Dodici grandi canzoni di Stevie Wonder

Quelle con gli attacchi formidabili e quelle da accendini e balli lenti: da riascoltare oggi che compie 70 anni

(Getty Images)
(Getty Images)

Stevland Hardaway Judkins nacque a Saginaw, in Michigan, il 3 maggio 1950. Ci mise poco a farsi chiamare Stevie Wonder: arrivò in cima alla classifica di Billboard a tredici anni. Oggi ne compie 70. Queste sono le sue dodici grandi canzoni che Luca Sofri, peraltro direttore del Post, aveva scelto per il libro Playlist, la musica è cambiata.

I was made to love her
(I was made to love her, 1967)
La scrisse assieme alla mamma e la portò al numero due in classifica che ancora non aveva diciassette anni (il suo primo numero uno l’aveva fatto a 13: ormai era navigato). Nello stesso anno la incisero anche i Beach Boys.

I’d cry
(I was made to love her, 1967)
“I’d cry” è una festa allegra – malgrado il titolo e il testo: lui minaccia di piangere se lei lo lascia – che gira intorno a un circo di fiati e meriterebbe maggior fama, da piazzarlo tra le cose più note di Wonder.

Superstition
(Talking book, 1972)
Che la superstizione sia drammaticamente contagiosa lo dimostrano le parole dell’autore, che per spiegare la sua critica ai superstiziosi, sostenne che “la cosa peggiore è che più sei superstizioso più ti capitano cose brutte”. L’aveva scritta per Jeff Beck, ma poi ci lavorò ancora e incise la sua versione, pubblicandola un mese prima di quella di Beck, che non fu contento. Fu eseguita per la prima volta dal vivo durante un leggendario tour di Wonder con i Rolling Stones. L’attacco è un missile, comunque.

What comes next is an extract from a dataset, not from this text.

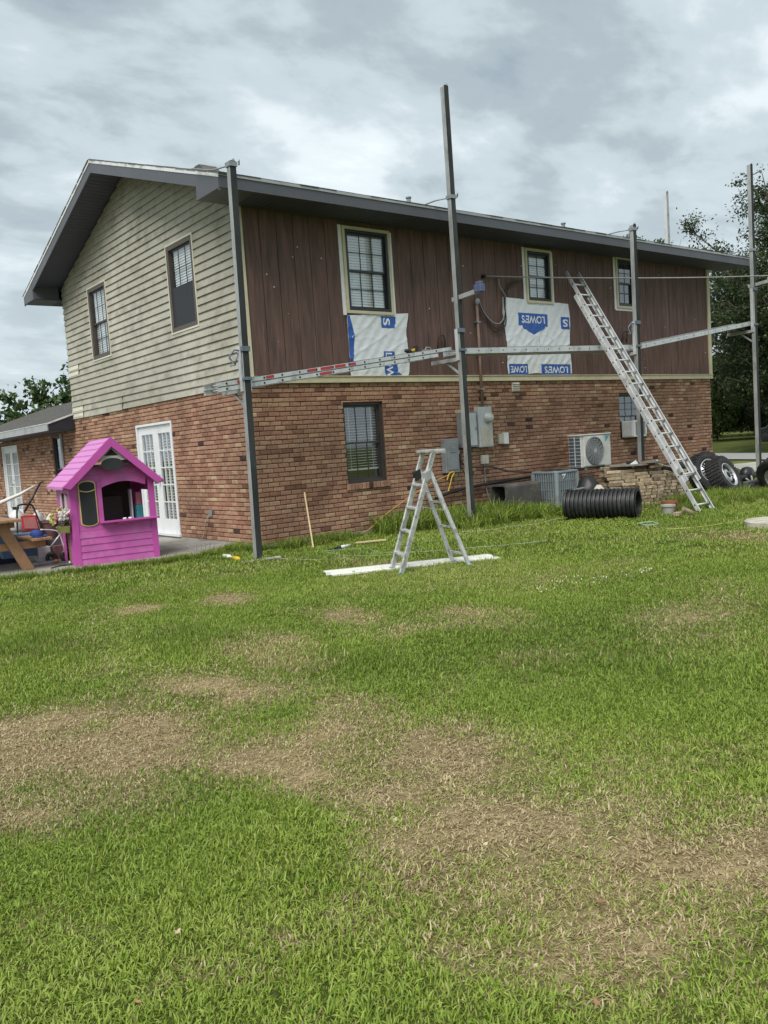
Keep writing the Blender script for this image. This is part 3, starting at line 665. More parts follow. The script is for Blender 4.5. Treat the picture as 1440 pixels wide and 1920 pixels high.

I believe (When I fall in love it will be forever)
(Talking book, 1972)
Accendini, e si dondola.

Living for the city
(Innervisions, 1973)
Fatica, violenza, povertà, discriminazione, e coraggio, dignità, tenacia dei neri d’America. Metà cantata, metà recitata, arrangiamento formidabile.

Don’t you worry ‘bout a thing
(Innervisions, 1973)
Ritmetto festaiolo e raccomandazione di non preoccuparsi di niente: ridivenne famoso e ballatissimo anni dopo nella cover degli inglesi Incognito.

Joy inside my tears
(Songs in the key of life, 1976)
Songs in the key of life è considerato uno dei più grandi dischi di tutti i tempi (il settimo, nella classifica del canale televisivo VH1, concorrente americano di MTV). Doppio LP, Wonder ci tirò dentro Herbie Hancock, George Benson, e Michael Sembello (quello di “Maniac”, già). “Joy inside my tears” è una stupenda ballatona che si trascina appassionata per minuti e minuti.

Sir Duke
(Songs in the key of life, 1976)
Ancora una volta un buon incipit è metà dell’opera: questo è immortale. Le trombe sono Steve Madaio e Raymond Maldonado, che dopo potrebbero anche aver venduto gelati per il resto della loro vita (ma fate caso anche alla flemma ironica del batterista Raymond Pounds, mentre quelli impazzano). “The king of all Sir Duke” è Duke Ellington (“Sir Duke” è il nome di un suo disco del 1946).

Isn’t she lovely
(Songs in the key of life, 1976)
Il concorso per la migliore canzone in festeggiamento della nascita di un proprio bambino (a cui partecipano Jovanotti e molti altri) è stravinto da Stevie Wonder. Lei è Aisha, “less than one minute old”: grande ritmo, e ci sta anche il vagito finale che sarebbe stato imbarazzante in qualsiasi altro luogo.

Happy birthday
(Hotter than july, 1980)
Il festeggiato è Martin Luther King, postumamente. Stevie Wonder scrisse la canzone per la campagna per proclamare festa nazionale la data di nascita – 15 gennaio – del leader dei diritti dei neri (fu poi sancita nel 1983). Ciò che venne fuori fu un’allegra canzonetta di auguri.

Part-time lover
(In square circle, 1985)
“I’ve got some things that I must tell”: il guaio con questa canzone è che una volta ne ho ascoltata una versione in una discoteca di Cortina in cui il giro iniziale era ripetuto in loop per un minuto buono, ed era uno spasso. A questo punto delle mie disperate ricerche mi sono rassegnato a che fosse un’invenzione artigianale del deejay, inedita.

Chemical love
( Jungle fever, 1991)
Una delle canzoni di Wonder per la colonna sonora di Jungle fever di Spike Lee, ha un gran ritmo e se la prende con il consumo di certe cose chimiche.